_Given request_: Extract all lines that hold "MIDS" from the records below.

_Listing_:
++++++++++

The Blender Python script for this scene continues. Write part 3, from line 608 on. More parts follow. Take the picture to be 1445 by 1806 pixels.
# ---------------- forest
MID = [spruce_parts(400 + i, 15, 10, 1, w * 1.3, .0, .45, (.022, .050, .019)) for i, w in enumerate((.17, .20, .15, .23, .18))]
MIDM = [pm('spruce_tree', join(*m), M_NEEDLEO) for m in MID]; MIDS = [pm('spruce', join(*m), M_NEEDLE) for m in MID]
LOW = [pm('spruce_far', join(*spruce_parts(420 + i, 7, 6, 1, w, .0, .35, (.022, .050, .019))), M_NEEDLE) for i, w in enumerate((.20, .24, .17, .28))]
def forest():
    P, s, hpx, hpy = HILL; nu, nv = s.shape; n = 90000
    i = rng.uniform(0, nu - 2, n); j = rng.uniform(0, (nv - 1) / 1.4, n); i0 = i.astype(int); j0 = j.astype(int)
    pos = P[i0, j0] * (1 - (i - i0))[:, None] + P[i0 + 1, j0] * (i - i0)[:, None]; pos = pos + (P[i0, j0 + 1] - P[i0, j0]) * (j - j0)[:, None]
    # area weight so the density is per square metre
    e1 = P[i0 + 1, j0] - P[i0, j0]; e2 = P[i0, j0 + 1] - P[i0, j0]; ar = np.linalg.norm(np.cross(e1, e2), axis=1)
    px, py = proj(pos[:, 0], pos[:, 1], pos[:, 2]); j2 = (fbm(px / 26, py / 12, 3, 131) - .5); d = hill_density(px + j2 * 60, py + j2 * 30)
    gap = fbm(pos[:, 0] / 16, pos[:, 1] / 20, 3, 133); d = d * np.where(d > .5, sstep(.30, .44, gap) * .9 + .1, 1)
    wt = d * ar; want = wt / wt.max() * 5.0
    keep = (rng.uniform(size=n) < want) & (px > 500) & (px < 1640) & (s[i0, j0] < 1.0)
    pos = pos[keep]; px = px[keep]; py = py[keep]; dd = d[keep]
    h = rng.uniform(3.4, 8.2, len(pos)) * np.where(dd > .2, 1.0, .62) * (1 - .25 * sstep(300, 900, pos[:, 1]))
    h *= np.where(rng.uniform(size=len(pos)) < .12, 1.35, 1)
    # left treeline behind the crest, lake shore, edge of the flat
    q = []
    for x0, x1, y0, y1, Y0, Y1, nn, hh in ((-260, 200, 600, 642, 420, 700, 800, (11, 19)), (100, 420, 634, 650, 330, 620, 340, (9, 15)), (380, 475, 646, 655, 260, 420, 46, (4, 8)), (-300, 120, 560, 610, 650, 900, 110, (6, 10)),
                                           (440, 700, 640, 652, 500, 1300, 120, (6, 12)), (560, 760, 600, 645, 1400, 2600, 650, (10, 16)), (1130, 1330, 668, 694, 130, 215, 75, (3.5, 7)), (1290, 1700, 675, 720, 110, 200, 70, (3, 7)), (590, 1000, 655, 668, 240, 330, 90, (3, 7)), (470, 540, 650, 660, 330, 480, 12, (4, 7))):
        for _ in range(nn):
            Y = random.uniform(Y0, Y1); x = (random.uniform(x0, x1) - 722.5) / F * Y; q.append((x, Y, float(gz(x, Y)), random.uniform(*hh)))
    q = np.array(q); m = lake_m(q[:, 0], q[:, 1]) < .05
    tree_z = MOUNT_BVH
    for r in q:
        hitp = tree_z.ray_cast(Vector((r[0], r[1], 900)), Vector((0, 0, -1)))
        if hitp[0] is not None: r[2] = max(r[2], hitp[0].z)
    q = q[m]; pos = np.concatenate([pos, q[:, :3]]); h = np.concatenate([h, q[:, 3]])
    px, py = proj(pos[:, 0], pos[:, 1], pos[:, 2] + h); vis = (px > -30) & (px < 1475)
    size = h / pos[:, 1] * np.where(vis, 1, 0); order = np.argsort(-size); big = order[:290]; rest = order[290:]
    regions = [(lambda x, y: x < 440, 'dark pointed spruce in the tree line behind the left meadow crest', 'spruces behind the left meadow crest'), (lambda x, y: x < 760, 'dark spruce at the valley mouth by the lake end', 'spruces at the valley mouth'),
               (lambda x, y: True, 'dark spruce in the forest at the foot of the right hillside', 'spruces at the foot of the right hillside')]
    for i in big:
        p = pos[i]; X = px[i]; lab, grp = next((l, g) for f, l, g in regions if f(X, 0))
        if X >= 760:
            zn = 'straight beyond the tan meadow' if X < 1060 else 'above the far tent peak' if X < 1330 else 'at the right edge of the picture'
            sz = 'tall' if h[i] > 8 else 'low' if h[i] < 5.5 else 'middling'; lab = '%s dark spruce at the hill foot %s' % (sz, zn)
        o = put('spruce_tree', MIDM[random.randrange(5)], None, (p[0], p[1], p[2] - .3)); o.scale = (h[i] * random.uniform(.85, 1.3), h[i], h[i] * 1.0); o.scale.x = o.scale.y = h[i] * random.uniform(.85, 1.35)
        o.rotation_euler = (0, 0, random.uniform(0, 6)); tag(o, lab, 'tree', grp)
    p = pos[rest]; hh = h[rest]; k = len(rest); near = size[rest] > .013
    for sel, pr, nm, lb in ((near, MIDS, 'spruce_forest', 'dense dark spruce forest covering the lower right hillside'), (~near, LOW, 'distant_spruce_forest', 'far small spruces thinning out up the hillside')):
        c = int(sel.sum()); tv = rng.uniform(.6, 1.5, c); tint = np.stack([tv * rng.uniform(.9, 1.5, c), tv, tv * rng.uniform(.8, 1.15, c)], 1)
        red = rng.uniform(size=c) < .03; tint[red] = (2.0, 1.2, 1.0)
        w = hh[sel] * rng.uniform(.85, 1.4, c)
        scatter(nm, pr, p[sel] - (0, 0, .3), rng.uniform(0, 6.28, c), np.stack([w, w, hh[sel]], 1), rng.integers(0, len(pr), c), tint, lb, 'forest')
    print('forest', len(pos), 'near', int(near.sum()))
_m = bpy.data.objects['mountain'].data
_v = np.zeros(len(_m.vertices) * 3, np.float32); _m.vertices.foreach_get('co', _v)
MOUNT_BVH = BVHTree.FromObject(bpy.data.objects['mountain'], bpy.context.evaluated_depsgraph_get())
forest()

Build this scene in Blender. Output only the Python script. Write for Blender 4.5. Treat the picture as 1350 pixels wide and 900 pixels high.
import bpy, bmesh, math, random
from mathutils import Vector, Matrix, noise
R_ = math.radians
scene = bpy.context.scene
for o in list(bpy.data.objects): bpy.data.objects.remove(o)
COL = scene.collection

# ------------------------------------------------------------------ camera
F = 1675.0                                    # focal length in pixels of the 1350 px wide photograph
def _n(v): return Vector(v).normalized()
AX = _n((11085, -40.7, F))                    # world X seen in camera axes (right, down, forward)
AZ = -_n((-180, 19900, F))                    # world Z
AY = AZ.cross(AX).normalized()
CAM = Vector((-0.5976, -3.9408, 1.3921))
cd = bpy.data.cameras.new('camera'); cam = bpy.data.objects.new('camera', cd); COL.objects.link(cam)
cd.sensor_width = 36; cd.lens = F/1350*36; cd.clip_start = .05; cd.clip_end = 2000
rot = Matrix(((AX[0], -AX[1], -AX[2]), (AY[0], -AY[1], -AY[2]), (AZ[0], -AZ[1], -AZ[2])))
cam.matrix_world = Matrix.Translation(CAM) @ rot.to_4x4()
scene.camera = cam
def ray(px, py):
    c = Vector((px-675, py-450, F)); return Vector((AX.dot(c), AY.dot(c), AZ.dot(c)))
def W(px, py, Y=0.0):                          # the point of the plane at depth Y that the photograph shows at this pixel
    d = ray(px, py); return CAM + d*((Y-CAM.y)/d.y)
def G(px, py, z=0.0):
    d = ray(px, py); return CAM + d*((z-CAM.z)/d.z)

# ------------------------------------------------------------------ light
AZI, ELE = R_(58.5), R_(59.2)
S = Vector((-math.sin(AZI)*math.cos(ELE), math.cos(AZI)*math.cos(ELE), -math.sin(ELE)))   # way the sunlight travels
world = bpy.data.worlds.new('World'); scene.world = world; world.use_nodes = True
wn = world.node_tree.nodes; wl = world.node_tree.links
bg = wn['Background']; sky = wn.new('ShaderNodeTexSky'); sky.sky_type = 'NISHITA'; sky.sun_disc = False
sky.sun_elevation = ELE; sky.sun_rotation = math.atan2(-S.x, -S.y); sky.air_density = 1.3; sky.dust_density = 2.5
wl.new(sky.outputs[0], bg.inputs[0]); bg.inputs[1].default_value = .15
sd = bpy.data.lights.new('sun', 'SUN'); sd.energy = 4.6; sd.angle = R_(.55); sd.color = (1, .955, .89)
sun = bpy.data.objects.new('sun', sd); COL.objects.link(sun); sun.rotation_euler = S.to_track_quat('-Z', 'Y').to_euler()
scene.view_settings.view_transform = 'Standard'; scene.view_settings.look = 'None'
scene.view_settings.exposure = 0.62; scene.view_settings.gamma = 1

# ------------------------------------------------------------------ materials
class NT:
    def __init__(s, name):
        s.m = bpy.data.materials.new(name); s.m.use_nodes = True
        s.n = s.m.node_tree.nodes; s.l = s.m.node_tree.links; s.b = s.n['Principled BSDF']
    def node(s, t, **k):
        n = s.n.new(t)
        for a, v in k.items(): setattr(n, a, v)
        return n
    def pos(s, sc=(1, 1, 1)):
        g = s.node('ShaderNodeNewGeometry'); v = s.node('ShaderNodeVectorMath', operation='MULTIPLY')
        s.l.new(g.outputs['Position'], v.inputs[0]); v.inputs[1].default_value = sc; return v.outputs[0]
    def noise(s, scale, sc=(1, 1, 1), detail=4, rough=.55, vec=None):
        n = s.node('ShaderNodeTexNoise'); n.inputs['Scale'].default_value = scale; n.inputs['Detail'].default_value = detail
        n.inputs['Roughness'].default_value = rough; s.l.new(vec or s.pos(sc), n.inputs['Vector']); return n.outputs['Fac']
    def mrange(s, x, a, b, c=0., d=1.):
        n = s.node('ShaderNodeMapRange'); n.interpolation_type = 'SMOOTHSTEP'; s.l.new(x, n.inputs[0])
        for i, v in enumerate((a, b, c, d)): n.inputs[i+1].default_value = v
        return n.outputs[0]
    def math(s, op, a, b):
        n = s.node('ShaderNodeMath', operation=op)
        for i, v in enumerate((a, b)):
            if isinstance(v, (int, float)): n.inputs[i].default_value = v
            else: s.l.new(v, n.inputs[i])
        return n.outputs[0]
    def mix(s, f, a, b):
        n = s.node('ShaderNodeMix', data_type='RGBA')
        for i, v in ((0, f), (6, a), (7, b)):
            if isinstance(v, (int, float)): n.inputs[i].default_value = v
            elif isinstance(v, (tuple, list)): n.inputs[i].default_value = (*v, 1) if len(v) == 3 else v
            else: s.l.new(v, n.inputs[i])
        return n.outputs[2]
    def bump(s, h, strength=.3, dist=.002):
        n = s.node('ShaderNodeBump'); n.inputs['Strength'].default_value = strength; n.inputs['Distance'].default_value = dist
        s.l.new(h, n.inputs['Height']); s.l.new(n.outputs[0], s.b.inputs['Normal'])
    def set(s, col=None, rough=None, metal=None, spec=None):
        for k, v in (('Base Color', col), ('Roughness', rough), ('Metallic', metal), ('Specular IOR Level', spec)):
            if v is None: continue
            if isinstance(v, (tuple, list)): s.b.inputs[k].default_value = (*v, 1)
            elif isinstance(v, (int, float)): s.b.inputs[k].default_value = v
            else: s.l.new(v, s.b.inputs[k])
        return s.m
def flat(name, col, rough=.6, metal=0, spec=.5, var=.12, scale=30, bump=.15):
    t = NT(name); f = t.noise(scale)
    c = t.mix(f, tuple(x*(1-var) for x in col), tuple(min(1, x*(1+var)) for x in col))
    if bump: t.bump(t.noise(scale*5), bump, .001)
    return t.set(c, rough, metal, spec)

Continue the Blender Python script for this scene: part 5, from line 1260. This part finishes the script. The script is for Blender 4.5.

++++++++++

_Answer for this exercise_:
MIDM = [pm('spruce_tree', join(*m), M_NEEDLEO) for m in MID]; MIDS = [pm('spruce', join(*m), M_NEEDLE) for m in MID]
    for sel, pr, nm, lb in ((near, MIDS, 'spruce_forest', 'dense dark spruce forest covering the lower right hillside'), (~near, LOW, 'distant_spruce_forest', 'far small spruces thinning out up the hillside')):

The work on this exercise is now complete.